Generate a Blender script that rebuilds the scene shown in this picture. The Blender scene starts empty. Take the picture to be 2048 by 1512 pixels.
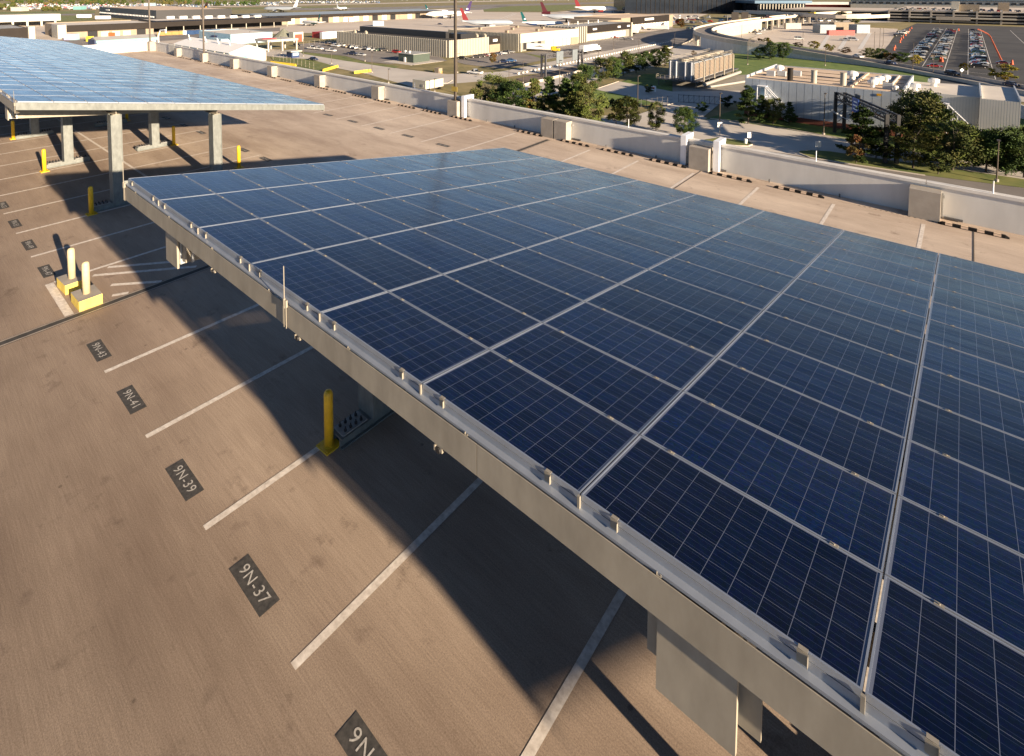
import bpy, bmesh, math, random
from mathutils import Vector, Matrix
random.seed(7)
R = math.radians
S = bpy.context.scene
COL = S.collection

# ------------------------------------------------------------------ camera
CAM_Z, YAW, PITCH, FPX, PCX, PCY, IW, IH = 8.409, 0.7434, 0.0574, 1101.846, 923.94, 47.94, 2048.0, 1512.0
cam = bpy.data.objects.new("camera", bpy.data.cameras.new("camera"))
COL.objects.link(cam)
cam.location = (0, 0, CAM_Z)
cam.rotation_euler = (math.pi / 2 - PITCH, 0, YAW)
cam.data.sensor_width = 36
cam.data.lens = 36 * FPX / IW
cam.data.shift_x = (IW / 2 - PCX) / IW
cam.data.shift_y = (PCY - IH / 2) / IW
cam.data.clip_start = 0.1
cam.data.clip_end = 12000
S.camera = cam

# ------------------------------------------------------------------ sky, sun, exposure
SUN_EL, SUN_AZ = R(13.9), R(-6.0)            # azimuth measured from +X towards +Y
sunv = Vector((math.cos(SUN_EL) * math.cos(SUN_AZ), math.cos(SUN_EL) * math.sin(SUN_AZ), math.sin(SUN_EL)))
W = bpy.data.worlds.new("World"); S.world = W; W.use_nodes = True
nt = W.node_tree
sky = nt.nodes.new("ShaderNodeTexSky"); sky.sky_type = 'NISHITA'; sky.sun_disc = False
sky.sun_elevation = SUN_EL
sky.sun_rotation = math.pi / 2 - SUN_AZ
sky.altitude = 2000; sky.air_density = 0.6; sky.dust_density = 0.0; sky.ozone_density = 1.0
nt.links.new(sky.outputs[0], nt.nodes["Background"].inputs[0])
nt.nodes["Background"].inputs[1].default_value = 0.052
sun = bpy.data.objects.new("sun", bpy.data.lights.new("sun", 'SUN')); COL.objects.link(sun)
sun.data.energy = 5.0; sun.data.angle = R(0.53); sun.data.color = (1.0, 0.80, 0.58)
sun.rotation_euler = sunv.to_track_quat('Z', 'Y').to_euler()
sun.location = (60, -5, 60)
S.view_settings.view_transform = 'Standard'; S.view_settings.look = 'None'
S.view_settings.exposure = 1.58; S.view_settings.gamma = 1.0; S.view_settings.use_curve_mapping = False
S.render.engine = 'CYCLES'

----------

- GIVEN REQUEST: Everything from the first line of the listing above through the line that contains "COL = S.collection" is to be restated word for word, minus the pictures.

- RESPONSE TO THIS EXERCISE:
Generate a Blender script that rebuilds the scene shown in this picture. The Blender scene starts empty. Take the picture to be 2048 by 1512 pixels.
import bpy, bmesh, math, random
from mathutils import Vector, Matrix
random.seed(7)
R = math.radians
S = bpy.context.scene
COL = S.collection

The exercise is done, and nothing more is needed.